Air transport companies privately complained that without the 70 percent revenues they received from airmail contracts, they would be finished. Some even filed legal action against the government, to no effect. The Army hurried to meet its deadline, readying pilots and airplanes across the U.S.

According to testimony given by General Foulois on February 14 before the House Post Office Committee, he took several steps to prepare the Army Air Corps for this challenge.

"My first move was to get full control of every aircraft unit of the Army in the United States. I organized in my office as complete an air-division unit as possible. I designated three zones in the United States after conference with the Post Office officials as to the particular lines they wished to put into operation immediately. . . . I divided the country into the eastern zone, central zone, and the western zone. Headquarters of the eastern zone is at Newark, headquarters of the central zone is at Chicago, and headquarters of the western zone is at Salt Lake City. Three officers were immediately designated to take charge of those zones. They were immediately notified of the unit stations established within these zones that came under their complete control. Having determined from the Post Office Department the initial lines they wished to start operating as of February 19, we immediately made a distribution of aircraft available in each zone, and moved aircraft from one zone to another in order to have uniform type of aircraft with uniform speed in each zone, so that we could maintain as near as practicable the schedules now biding maintained by commercial lines. All of the Air Corps is being utilized at the present time to put this project into effect by February 19. Personnel and airplanes have been moving into positions since February 10. They should all be in position today. Commencing today and up to the first schedule run on February 10, each of these zone commanders will run trial flights over the lines that are to go into effect on the 19th.
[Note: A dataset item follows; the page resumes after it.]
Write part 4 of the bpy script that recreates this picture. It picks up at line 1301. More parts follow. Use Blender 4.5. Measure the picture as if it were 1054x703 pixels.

We have assigned to this work the most experienced pilots in the Army Air Service. We have had a great deal of experience in flying at night, and in flying in fogs and bad weather, in blind flying, and in flying under all other conditions. We have not had the actual experience of flying over these scheduled routes, but we feel that after three or four days of preliminary flying over those routes, we shall experience no difficulty in maintaining the regular schedules.

My thought is that this operation is going to be a great benefit to our pilots and personnel. It is a wonderful opportunity to build a really good organization for an emergency."

The U.S. Army Air Corps' take over was anything but the success General Foulois had predicted. Their unfamiliarity with the postal operations and procedures, the lack of funds, and extremely bad weather conditions combined to set the attempt up for failure.

Sixty Air Corps pilots swore oaths as postal employees in preparation for the service. Almost immediately tragedy struck. Three army pilots were killed on test flights. Three more pilots were killed in following days. World War I aviation legend Eddie Rickenbacker referred to the service now as "legalized murder."

The Army lost ten men flying the mail in less than one million miles. On March 10, President Roosevelt called a halt to the Army's attempt, asking them only to fly under completely safe conditions. The Army argued that to ensure complete safety they would have to end all flights. The President decided to call a halt to the service on March 11, 1934.

The Army began flying the mail again on March 19, 1934. They maintained curtailed schedules through May 8, 1934, at which time temporary contracts with private companies were put into effect. Two more Army pilots died before the service's last official flight on June 6, 1934.

In their short time of flying the mail, the Army Air Corps service had logged 12 fatalities in 57 accidents. They had carried 777,389 pieces of mail over 1,590,155 miles.